Nanomechanical and nanotribological properties of carbon based films

Submicrometer-thick hard amorphous carbon (a-C) and carbon nitride (CNx) films were deposited on Si and stainless steel (SS) substrates by rf magnetron sputtering (MS) and reactive MS, respectively. a-C films were synthesized by either sputtering alternating ultrathin layers of soft and hard a-C on Si or by using a Cr interlayer between a-C and SS substrate. The main purpose of this work is to investigate and to compare the nanomechanical, adhesion and nanotribological properties of the CNx and a-C films. Hardness (H) and elastic modulus (E) were obtained from indentation experiments performed with a nanoindenter using the continuous stiffness method. The H of a-C films was found to be equal to ∼25 GPa, and the corresponding values of a single-layer amorphous CNx films were found to be equal to ∼12 GPa. Nanoscratch tests of the films were performed by a Nano Indenter XP system with a lateral force measuring attachment.
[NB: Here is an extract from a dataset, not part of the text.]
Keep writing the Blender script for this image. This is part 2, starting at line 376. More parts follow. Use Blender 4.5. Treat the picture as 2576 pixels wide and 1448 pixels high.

Ultralow load scratch tests were performed in the load range from 2 to 20 mN. Below 5 mN, nanoscratching showed mainly elastic behavior of the CNx and a-C films, while above 10 mN, a mixed elastic-plastic behavior was identified. Testing under a normal load of 20 mN resulted in local grooving at the film surface; however, in situ profiling of the scratch trace showed no evidence of film failure. The coefficient of friction was found to vary in the range 0.15-0.3, being lower for a-C films. The higher elastic properties, no permanent damage and higher elastic recovery under the same normal load imply that a-C films grown on both SS and Si substrates sustain higher scratch-induced stresses and can be more effective as protective coating material.